WHAT IS BEING ASKED:
Print the records again, character for character.

(Records with scene code)
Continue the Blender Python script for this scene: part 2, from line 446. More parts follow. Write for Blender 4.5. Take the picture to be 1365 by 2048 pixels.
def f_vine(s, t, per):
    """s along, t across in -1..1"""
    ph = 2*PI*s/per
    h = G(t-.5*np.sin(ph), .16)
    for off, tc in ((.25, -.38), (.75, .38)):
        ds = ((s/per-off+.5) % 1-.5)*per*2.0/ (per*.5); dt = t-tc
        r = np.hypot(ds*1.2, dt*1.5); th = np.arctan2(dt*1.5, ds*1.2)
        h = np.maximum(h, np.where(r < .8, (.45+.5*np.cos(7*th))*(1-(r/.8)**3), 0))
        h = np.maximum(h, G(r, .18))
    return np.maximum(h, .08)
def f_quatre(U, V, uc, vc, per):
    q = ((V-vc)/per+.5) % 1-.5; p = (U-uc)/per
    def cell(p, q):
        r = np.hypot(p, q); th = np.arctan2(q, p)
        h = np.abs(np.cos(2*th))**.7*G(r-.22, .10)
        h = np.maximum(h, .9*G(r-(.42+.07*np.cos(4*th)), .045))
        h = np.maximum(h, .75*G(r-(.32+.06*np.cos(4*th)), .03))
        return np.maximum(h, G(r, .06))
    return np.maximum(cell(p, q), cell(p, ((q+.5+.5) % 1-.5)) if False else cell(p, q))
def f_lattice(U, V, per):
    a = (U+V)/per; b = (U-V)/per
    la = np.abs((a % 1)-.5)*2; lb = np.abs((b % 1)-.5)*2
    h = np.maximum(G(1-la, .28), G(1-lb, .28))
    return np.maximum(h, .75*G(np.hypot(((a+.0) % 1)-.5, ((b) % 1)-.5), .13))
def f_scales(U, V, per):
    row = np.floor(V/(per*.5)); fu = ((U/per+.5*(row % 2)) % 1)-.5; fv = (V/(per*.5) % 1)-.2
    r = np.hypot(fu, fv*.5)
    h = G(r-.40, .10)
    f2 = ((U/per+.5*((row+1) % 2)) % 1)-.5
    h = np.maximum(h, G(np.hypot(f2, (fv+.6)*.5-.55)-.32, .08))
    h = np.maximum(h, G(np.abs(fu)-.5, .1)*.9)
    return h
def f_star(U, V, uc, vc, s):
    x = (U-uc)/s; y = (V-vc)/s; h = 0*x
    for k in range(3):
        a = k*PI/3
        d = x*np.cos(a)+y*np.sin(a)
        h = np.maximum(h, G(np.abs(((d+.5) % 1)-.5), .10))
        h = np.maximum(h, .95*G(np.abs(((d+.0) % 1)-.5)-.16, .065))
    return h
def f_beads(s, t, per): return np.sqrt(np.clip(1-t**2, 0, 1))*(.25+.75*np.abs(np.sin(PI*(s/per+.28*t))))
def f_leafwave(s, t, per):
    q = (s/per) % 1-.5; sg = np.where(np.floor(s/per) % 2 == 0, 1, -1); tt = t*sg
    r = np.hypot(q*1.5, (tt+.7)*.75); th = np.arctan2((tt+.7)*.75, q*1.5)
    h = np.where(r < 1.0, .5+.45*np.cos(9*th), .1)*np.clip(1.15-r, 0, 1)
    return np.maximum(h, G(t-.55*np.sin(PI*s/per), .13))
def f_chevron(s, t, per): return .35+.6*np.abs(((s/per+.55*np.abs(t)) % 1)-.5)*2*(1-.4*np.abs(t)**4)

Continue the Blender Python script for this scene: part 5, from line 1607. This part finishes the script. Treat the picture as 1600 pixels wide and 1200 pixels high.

COMPLETE OUTPUT:
Continue the Blender Python script for this scene: part 2, from line 446. More parts follow. Write for Blender 4.5. Take the picture to be 1365 by 2048 pixels.
def f_vine(s, t, per):
    """s along, t across in -1..1"""
    ph = 2*PI*s/per
    h = G(t-.5*np.sin(ph), .16)
    for off, tc in ((.25, -.38), (.75, .38)):
        ds = ((s/per-off+.5) % 1-.5)*per*2.0/ (per*.5); dt = t-tc
        r = np.hypot(ds*1.2, dt*1.5); th = np.arctan2(dt*1.5, ds*1.2)
        h = np.maximum(h, np.where(r < .8, (.45+.5*np.cos(7*th))*(1-(r/.8)**3), 0))
        h = np.maximum(h, G(r, .18))
    return np.maximum(h, .08)
def f_quatre(U, V, uc, vc, per):
    q = ((V-vc)/per+.5) % 1-.5; p = (U-uc)/per
    def cell(p, q):
        r = np.hypot(p, q); th = np.arctan2(q, p)
        h = np.abs(np.cos(2*th))**.7*G(r-.22, .10)
        h = np.maximum(h, .9*G(r-(.42+.07*np.cos(4*th)), .045))
        h = np.maximum(h, .75*G(r-(.32+.06*np.cos(4*th)), .03))
        return np.maximum(h, G(r, .06))
    return np.maximum(cell(p, q), cell(p, ((q+.5+.5) % 1-.5)) if False else cell(p, q))
def f_lattice(U, V, per):
    a = (U+V)/per; b = (U-V)/per
    la = np.abs((a % 1)-.5)*2; lb = np.abs((b % 1)-.5)*2
    h = np.maximum(G(1-la, .28), G(1-lb, .28))
    return np.maximum(h, .75*G(np.hypot(((a+.0) % 1)-.5, ((b) % 1)-.5), .13))
def f_scales(U, V, per):
    row = np.floor(V/(per*.5)); fu = ((U/per+.5*(row % 2)) % 1)-.5; fv = (V/(per*.5) % 1)-.2
    r = np.hypot(fu, fv*.5)
    h = G(r-.40, .10)
    f2 = ((U/per+.5*((row+1) % 2)) % 1)-.5
    h = np.maximum(h, G(np.hypot(f2, (fv+.6)*.5-.55)-.32, .08))
    h = np.maximum(h, G(np.abs(fu)-.5, .1)*.9)
    return h
def f_star(U, V, uc, vc, s):
    x = (U-uc)/s; y = (V-vc)/s; h = 0*x
    for k in range(3):
        a = k*PI/3
        d = x*np.cos(a)+y*np.sin(a)
        h = np.maximum(h, G(np.abs(((d+.5) % 1)-.5), .10))
        h = np.maximum(h, .95*G(np.abs(((d+.0) % 1)-.5)-.16, .065))
    return h
def f_beads(s, t, per): return np.sqrt(np.clip(1-t**2, 0, 1))*(.25+.75*np.abs(np.sin(PI*(s/per+.28*t))))
def f_leafwave(s, t, per):
    q = (s/per) % 1-.5; sg = np.where(np.floor(s/per) % 2 == 0, 1, -1); tt = t*sg
    r = np.hypot(q*1.5, (tt+.7)*.75); th = np.arctan2((tt+.7)*.75, q*1.5)
    h = np.where(r < 1.0, .5+.45*np.cos(9*th), .1)*np.clip(1.15-r, 0, 1)
    return np.maximum(h, G(t-.55*np.sin(PI*s/per), .13))
def f_chevron(s, t, per): return .35+.6*np.abs(((s/per+.55*np.abs(t)) % 1)-.5)*2*(1-.4*np.abs(t)**4)

Continue the Blender Python script for this scene: part 5, from line 1607. This part finishes the script. Treat the picture as 1600 pixels wide and 1200 pixels high.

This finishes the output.